What you should do
Every line of the material that follows must be printed again exactly.

Information supplied
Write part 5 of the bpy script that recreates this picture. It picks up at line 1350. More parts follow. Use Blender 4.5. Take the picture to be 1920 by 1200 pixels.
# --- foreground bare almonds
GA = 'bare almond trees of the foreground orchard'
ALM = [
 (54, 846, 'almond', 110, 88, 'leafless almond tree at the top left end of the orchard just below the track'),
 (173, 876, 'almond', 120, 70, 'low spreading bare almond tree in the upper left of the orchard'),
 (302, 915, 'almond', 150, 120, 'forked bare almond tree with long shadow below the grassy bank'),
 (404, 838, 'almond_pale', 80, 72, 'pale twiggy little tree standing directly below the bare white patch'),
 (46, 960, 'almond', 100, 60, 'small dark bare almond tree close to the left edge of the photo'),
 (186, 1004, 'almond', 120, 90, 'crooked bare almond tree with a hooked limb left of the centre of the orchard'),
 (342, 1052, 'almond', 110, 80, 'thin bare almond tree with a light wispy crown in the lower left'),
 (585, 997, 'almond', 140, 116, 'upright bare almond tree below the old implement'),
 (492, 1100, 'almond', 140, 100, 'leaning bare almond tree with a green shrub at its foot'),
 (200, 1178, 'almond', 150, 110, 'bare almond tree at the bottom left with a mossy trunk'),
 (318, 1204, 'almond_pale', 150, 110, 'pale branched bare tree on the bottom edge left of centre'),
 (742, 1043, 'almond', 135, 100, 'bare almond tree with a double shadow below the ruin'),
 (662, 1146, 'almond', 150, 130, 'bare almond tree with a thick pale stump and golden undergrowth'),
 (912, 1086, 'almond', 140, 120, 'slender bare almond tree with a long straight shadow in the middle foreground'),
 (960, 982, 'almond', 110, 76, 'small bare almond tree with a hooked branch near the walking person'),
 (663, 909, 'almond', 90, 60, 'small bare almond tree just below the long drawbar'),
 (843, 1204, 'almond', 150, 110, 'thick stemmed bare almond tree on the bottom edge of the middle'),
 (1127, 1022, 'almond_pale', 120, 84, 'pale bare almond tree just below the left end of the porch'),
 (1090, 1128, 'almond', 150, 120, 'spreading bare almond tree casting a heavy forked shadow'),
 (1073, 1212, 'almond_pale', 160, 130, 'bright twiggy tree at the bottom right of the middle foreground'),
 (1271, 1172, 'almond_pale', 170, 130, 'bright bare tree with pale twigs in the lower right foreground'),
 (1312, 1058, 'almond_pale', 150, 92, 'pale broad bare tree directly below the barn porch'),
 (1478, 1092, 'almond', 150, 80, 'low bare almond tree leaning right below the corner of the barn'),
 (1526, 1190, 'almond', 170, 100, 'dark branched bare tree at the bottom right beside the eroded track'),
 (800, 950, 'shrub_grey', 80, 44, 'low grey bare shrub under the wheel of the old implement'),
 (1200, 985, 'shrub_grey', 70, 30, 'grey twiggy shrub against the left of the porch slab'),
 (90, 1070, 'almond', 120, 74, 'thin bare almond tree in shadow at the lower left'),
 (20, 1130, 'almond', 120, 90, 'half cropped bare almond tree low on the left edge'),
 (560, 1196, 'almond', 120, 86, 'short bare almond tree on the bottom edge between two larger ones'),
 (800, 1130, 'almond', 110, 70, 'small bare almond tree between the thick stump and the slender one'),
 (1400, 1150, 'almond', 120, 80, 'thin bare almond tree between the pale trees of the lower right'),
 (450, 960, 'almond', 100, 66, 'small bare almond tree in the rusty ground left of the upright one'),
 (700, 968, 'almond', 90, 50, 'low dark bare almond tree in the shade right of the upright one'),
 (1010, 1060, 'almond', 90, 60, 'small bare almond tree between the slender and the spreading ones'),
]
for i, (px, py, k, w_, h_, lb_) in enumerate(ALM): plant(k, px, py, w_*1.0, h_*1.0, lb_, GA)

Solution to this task
Write part 5 of the bpy script that recreates this picture. It picks up at line 1350. More parts follow. Use Blender 4.5. Take the picture to be 1920 by 1200 pixels.
# --- foreground bare almonds
GA = 'bare almond trees of the foreground orchard'
ALM = [
 (54, 846, 'almond', 110, 88, 'leafless almond tree at the top left end of the orchard just below the track'),
 (173, 876, 'almond', 120, 70, 'low spreading bare almond tree in the upper left of the orchard'),
 (302, 915, 'almond', 150, 120, 'forked bare almond tree with long shadow below the grassy bank'),
 (404, 838, 'almond_pale', 80, 72, 'pale twiggy little tree standing directly below the bare white patch'),
 (46, 960, 'almond', 100, 60, 'small dark bare almond tree close to the left edge of the photo'),
 (186, 1004, 'almond', 120, 90, 'crooked bare almond tree with a hooked limb left of the centre of the orchard'),
 (342, 1052, 'almond', 110, 80, 'thin bare almond tree with a light wispy crown in the lower left'),
 (585, 997, 'almond', 140, 116, 'upright bare almond tree below the old implement'),
 (492, 1100, 'almond', 140, 100, 'leaning bare almond tree with a green shrub at its foot'),
 (200, 1178, 'almond', 150, 110, 'bare almond tree at the bottom left with a mossy trunk'),
 (318, 1204, 'almond_pale', 150, 110, 'pale branched bare tree on the bottom edge left of centre'),
 (742, 1043, 'almond', 135, 100, 'bare almond tree with a double shadow below the ruin'),
 (662, 1146, 'almond', 150, 130, 'bare almond tree with a thick pale stump and golden undergrowth'),
 (912, 1086, 'almond', 140, 120, 'slender bare almond tree with a long straight shadow in the middle foreground'),
 (960, 982, 'almond', 110, 76, 'small bare almond tree with a hooked branch near the walking person'),
 (663, 909, 'almond', 90, 60, 'small bare almond tree just below the long drawbar'),
 (843, 1204, 'almond', 150, 110, 'thick stemmed bare almond tree on the bottom edge of the middle'),
 (1127, 1022, 'almond_pale', 120, 84, 'pale bare almond tree just below the left end of the porch'),
 (1090, 1128, 'almond', 150, 120, 'spreading bare almond tree casting a heavy forked shadow'),
 (1073, 1212, 'almond_pale', 160, 130, 'bright twiggy tree at the bottom right of the middle foreground'),
 (1271, 1172, 'almond_pale', 170, 130, 'bright bare tree with pale twigs in the lower right foreground'),
 (1312, 1058, 'almond_pale', 150, 92, 'pale broad bare tree directly below the barn porch'),
 (1478, 1092, 'almond', 150, 80, 'low bare almond tree leaning right below the corner of the barn'),
 (1526, 1190, 'almond', 170, 100, 'dark branched bare tree at the bottom right beside the eroded track'),
 (800, 950, 'shrub_grey', 80, 44, 'low grey bare shrub under the wheel of the old implement'),
 (1200, 985, 'shrub_grey', 70, 30, 'grey twiggy shrub against the left of the porch slab'),
 (90, 1070, 'almond', 120, 74, 'thin bare almond tree in shadow at the lower left'),
 (20, 1130, 'almond', 120, 90, 'half cropped bare almond tree low on the left edge'),
 (560, 1196, 'almond', 120, 86, 'short bare almond tree on the bottom edge between two larger ones'),
 (800, 1130, 'almond', 110, 70, 'small bare almond tree between the thick stump and the slender one'),
 (1400, 1150, 'almond', 120, 80, 'thin bare almond tree between the pale trees of the lower right'),
 (450, 960, 'almond', 100, 66, 'small bare almond tree in the rusty ground left of the upright one'),
 (700, 968, 'almond', 90, 50, 'low dark bare almond tree in the shade right of the upright one'),
 (1010, 1060, 'almond', 90, 60, 'small bare almond tree between the slender and the spreading ones'),
]
for i, (px, py, k, w_, h_, lb_) in enumerate(ALM): plant(k, px, py, w_*1.0, h_*1.0, lb_, GA)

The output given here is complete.